[Exercise aim]
Copy each of the entries below faithfully, setting aside any pictures.

** start of Material **

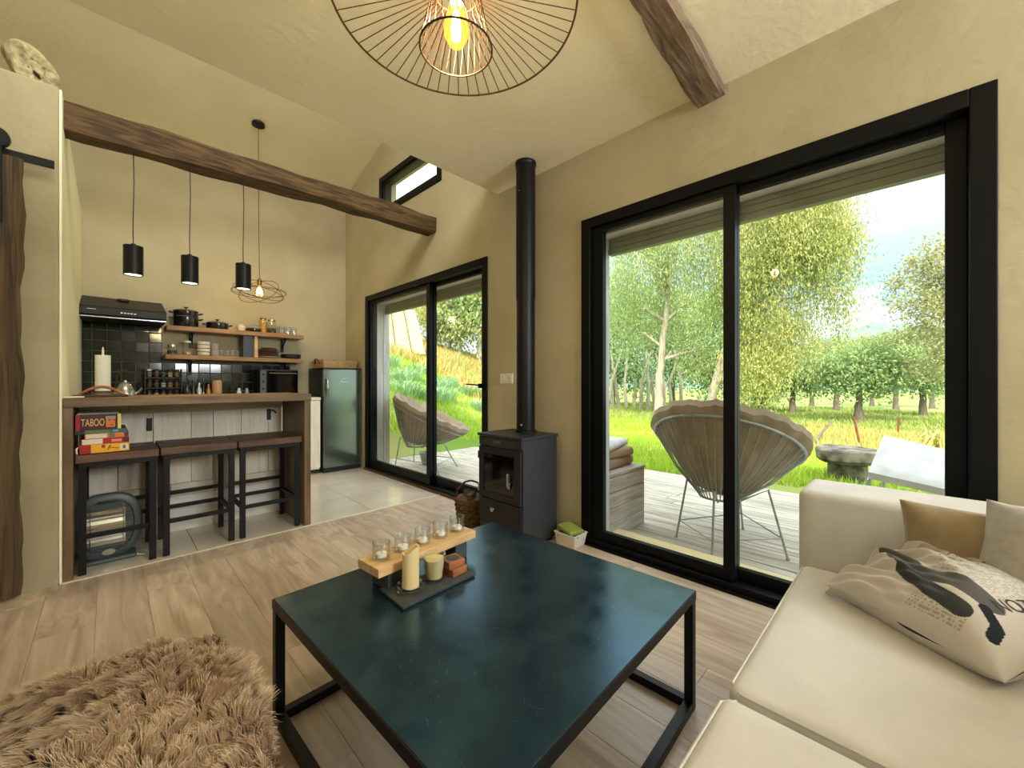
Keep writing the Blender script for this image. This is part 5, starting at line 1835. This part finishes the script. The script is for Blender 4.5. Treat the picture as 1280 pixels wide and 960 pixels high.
# near meadow, seen through both openings
t_ = rg.uniform(5.6, 16, 90000) ** 1.0
an = rg.uniform(math.radians(-6), math.radians(70), 90000)
X, Y = t_ * np.cos(an) * 1.0, t_ * np.sin(an)
k = (X > 5.02) | (Y > 5.6)
k &= X > 2.6
blades('grass', 'bright green meadow grass beside the deck', X[k], Y[k], .05, .16, .010, GRASSM, 1)
t_ = rg.uniform(14, 34, 60000); an = rg.uniform(math.radians(-6), math.radians(64), 60000)
X, Y = t_ * np.cos(an), t_ * np.sin(an)
blades('grass', 'paler grass farther out on the meadow and slope', X, Y, .08, .22, .03, leaf_mat('far_grass', [C(112, 150, 56), C(148, 172, 76), C(186, 186, 108), C(164, 178, 86), C(196, 180, 122)], .3), 2)
t_ = rg.uniform(9.5, 26, 60000); an = rg.uniform(math.radians(42), math.radians(66), 60000)
X, Y = t_ * np.cos(an), t_ * np.sin(an)
sel = (np.sin(1.3 * X + .4 * Y) + np.sin(.8 * Y - .5 * X) + rg.normal(0, .5, len(X))) > (12.5 - np.hypot(X, Y)) * .4
blades('dry_grass', 'straw coloured dead bracken patches on the hillside', X[sel], Y[sel], .12, .38, .03, DRYM, 3)
t_ = rg.uniform(9, 15, 9000); an = rg.uniform(math.radians(-3), math.radians(9), 9000)
X, Y = t_ * np.cos(an), t_ * np.sin(an)
blades('dry_grass', 'dry brown grass on the bank behind the stone table', X, Y, .05, .22, .02, DRYM, 4)

# strap leaved clumps on the slope
CLUMP = leaf_mat('strap_leaf', [C(146, 186, 138), C(164, 198, 150), C(184, 208, 168), C(160, 196, 112)], .3)
spots = sorted([(4.55, 8.3), (5.2, 8.9), (5.9, 8.6), (6.6, 9.3), (5.0, 9.6), (6.2, 9.9), (7.2, 9.0), (4.35, 7.6), (6.75, 7.9), (7.3, 8.1), (5.5, 7.9), (4.9, 7.6)], key=lambda p: p[0] / p[1])
cl_lab = ['first', 'second', 'third', 'fourth', 'fifth', 'sixth', 'seventh', 'eighth', 'ninth', 'tenth', 'eleventh', 'twelfth']
for i, (x, y) in enumerate(spots):
    rg_ = np.random.default_rng(40 + i)
    n = 260
    r = .38 * np.sqrt(rg_.uniform(0, 1, n)); a = rg_.uniform(0, 2 * PI, n)
    bx, by = r * np.cos(a), r * np.sin(a)
    h = rg_.uniform(  .18, .36, n); b = a + rg_.normal(0, .6, n); l = rg_.uniform(.1, .3, n)
    w2 = np.stack([-np.sin(b), np.cos(b), np.zeros(n)], 1) * .009
    base = np.stack([bx, by, np.zeros(n) - .08], 1)
    mid = base + np.stack([np.cos(b) * l * .3, np.sin(b) * l * .3, h * .75], 1)
    tip = base + np.stack([np.cos(b) * l, np.sin(b) * l, h], 1)
    V_ = np.stack([base - w2, base + w2, mid + w2, mid - w2, tip + w2 * .2, tip - w2 * .2], 1).reshape(-1, 3)
    idx = (np.arange(n) * 6)[:, None]
    FF = np.concatenate([idx + np.array([[0, 1, 2, 3]]), idx + np.array([[3, 2, 4, 5]])], 1).reshape(-1)
    o = numpy_mesh('strap_leaf_clump', V_, FF, 4, CLUMP, loc=(x, y, ground_z(x, y)))
    tag(o, 'blue green strap leaved clump, ' + cl_lab[i] + ' from the fridge side through the sliding door', 'plant', 'strap leaved clumps on the hillside')


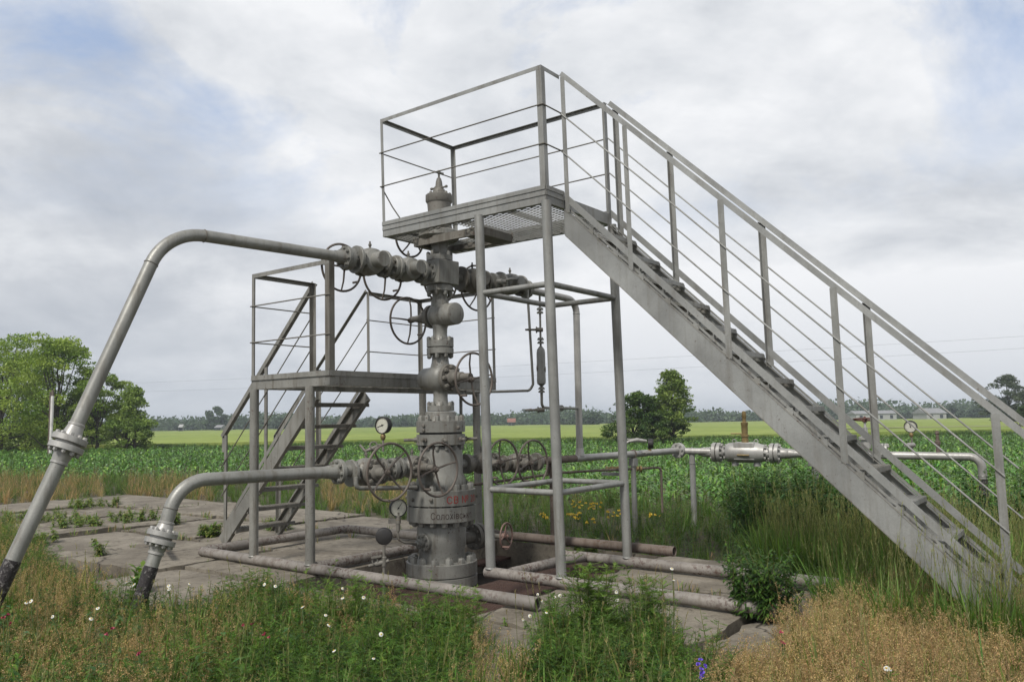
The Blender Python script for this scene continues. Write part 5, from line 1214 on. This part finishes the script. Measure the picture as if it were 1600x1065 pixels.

** end of Material **

[Exercise output]
Keep writing the Blender script for this image. This is part 5, starting at line 1835. This part finishes the script. The script is for Blender 4.5. Treat the picture as 1280 pixels wide and 960 pixels high.
# near meadow, seen through both openings
t_ = rg.uniform(5.6, 16, 90000) ** 1.0
an = rg.uniform(math.radians(-6), math.radians(70), 90000)
X, Y = t_ * np.cos(an) * 1.0, t_ * np.sin(an)
k = (X > 5.02) | (Y > 5.6)
k &= X > 2.6
blades('grass', 'bright green meadow grass beside the deck', X[k], Y[k], .05, .16, .010, GRASSM, 1)
t_ = rg.uniform(14, 34, 60000); an = rg.uniform(math.radians(-6), math.radians(64), 60000)
X, Y = t_ * np.cos(an), t_ * np.sin(an)
blades('grass', 'paler grass farther out on the meadow and slope', X, Y, .08, .22, .03, leaf_mat('far_grass', [C(112, 150, 56), C(148, 172, 76), C(186, 186, 108), C(164, 178, 86), C(196, 180, 122)], .3), 2)
t_ = rg.uniform(9.5, 26, 60000); an = rg.uniform(math.radians(42), math.radians(66), 60000)
X, Y = t_ * np.cos(an), t_ * np.sin(an)
sel = (np.sin(1.3 * X + .4 * Y) + np.sin(.8 * Y - .5 * X) + rg.normal(0, .5, len(X))) > (12.5 - np.hypot(X, Y)) * .4
blades('dry_grass', 'straw coloured dead bracken patches on the hillside', X[sel], Y[sel], .12, .38, .03, DRYM, 3)
t_ = rg.uniform(9, 15, 9000); an = rg.uniform(math.radians(-3), math.radians(9), 9000)
X, Y = t_ * np.cos(an), t_ * np.sin(an)
blades('dry_grass', 'dry brown grass on the bank behind the stone table', X, Y, .05, .22, .02, DRYM, 4)

# strap leaved clumps on the slope
CLUMP = leaf_mat('strap_leaf', [C(146, 186, 138), C(164, 198, 150), C(184, 208, 168), C(160, 196, 112)], .3)
spots = sorted([(4.55, 8.3), (5.2, 8.9), (5.9, 8.6), (6.6, 9.3), (5.0, 9.6), (6.2, 9.9), (7.2, 9.0), (4.35, 7.6), (6.75, 7.9), (7.3, 8.1), (5.5, 7.9), (4.9, 7.6)], key=lambda p: p[0] / p[1])
cl_lab = ['first', 'second', 'third', 'fourth', 'fifth', 'sixth', 'seventh', 'eighth', 'ninth', 'tenth', 'eleventh', 'twelfth']
for i, (x, y) in enumerate(spots):
    rg_ = np.random.default_rng(40 + i)
    n = 260
    r = .38 * np.sqrt(rg_.uniform(0, 1, n)); a = rg_.uniform(0, 2 * PI, n)
    bx, by = r * np.cos(a), r * np.sin(a)
    h = rg_.uniform(  .18, .36, n); b = a + rg_.normal(0, .6, n); l = rg_.uniform(.1, .3, n)
    w2 = np.stack([-np.sin(b), np.cos(b), np.zeros(n)], 1) * .009
    base = np.stack([bx, by, np.zeros(n) - .08], 1)
    mid = base + np.stack([np.cos(b) * l * .3, np.sin(b) * l * .3, h * .75], 1)
    tip = base + np.stack([np.cos(b) * l, np.sin(b) * l, h], 1)
    V_ = np.stack([base - w2, base + w2, mid + w2, mid - w2, tip + w2 * .2, tip - w2 * .2], 1).reshape(-1, 3)
    idx = (np.arange(n) * 6)[:, None]
    FF = np.concatenate([idx + np.array([[0, 1, 2, 3]]), idx + np.array([[3, 2, 4, 5]])], 1).reshape(-1)
    o = numpy_mesh('strap_leaf_clump', V_, FF, 4, CLUMP, loc=(x, y, ground_z(x, y)))
    tag(o, 'blue green strap leaved clump, ' + cl_lab[i] + ' from the fridge side through the sliding door', 'plant', 'strap leaved clumps on the hillside')


The Blender Python script for this scene continues. Write part 5, from line 1214 on. This part finishes the script. Measure the picture as if it were 1600x1065 pixels.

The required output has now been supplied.